Former CBC Chair: GOP 'Turning the Clock Back to the Days of Jim Crow' With Voter ID Laws

"certainly looks like a poll tax to me."

A Democratic congresswoman and former chair of the Congressional Black Caucus charged Republicans with "turning the clock back to the days of Jim Crow" in a fiery speech Wednesday decrying voter identification laws.

Rep. Barbara Lee (D-Calif.) said in a speech on the House floor that the GOP is trying to deny blacks the right to vote, saying "it's no coincidence that a disproportionate number of these affected voters come from communities of color as well as the poor, the elderly and students," The Hill reported.

"Having been born and raised in Texas, this certainly looks like a poll tax to me, which those of us remember as a way to prevent African Americans from voting. These voter ID laws have a partisan agenda: seeking to disenfranchise and deny specific populations of voters before they have the opportunity to elect their representatives in government," Lee said.

Lee, a current member of the Congressional Black Caucus who served as its chair from 2009 to 2011, claimed voter ID laws would prevent 1 in 4 blacks from voting, and 1 in 5 Hispanics and Asian Americans.
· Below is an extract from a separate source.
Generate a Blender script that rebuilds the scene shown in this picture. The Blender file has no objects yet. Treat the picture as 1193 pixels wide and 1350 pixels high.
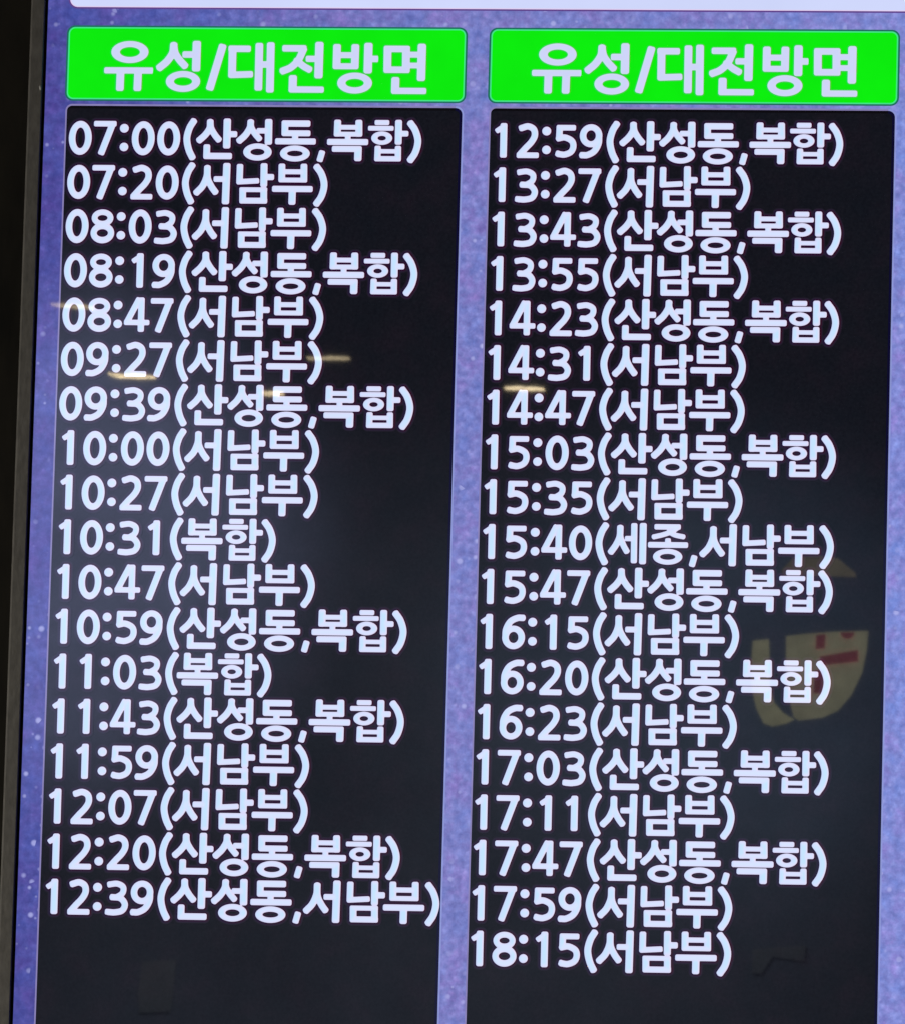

She said the laws are a return to voter suppression seen in the 2000 presidential election, according to The Hill.

"I came to this floor years ago, after the stolen presidential elections in Florida and Ohio, to protest the results of those two elections that were filled with voter suppression," she said. "It worked for Republicans before, and so legislators in 42 states in this map of shame have doubled down on these strategies to make it harder for certain communities to vote."

Lee is just the latest Democrat to invoke Jim Crow as an analogy: Over the summer, both former President Bill Clinton and Democratic National Committee Chair Debbie Wasserman Schultz accused Republicans of trying to inciting a return to such laws. Lee herself also used the comparison last year when discussing Arizona's immigration law.

Her comments also come one day after reports that the National Association for the Advancement of Colored People believes there’s an effort underway to prevent black and Hispanic voters from participating in the 2012 presidential election.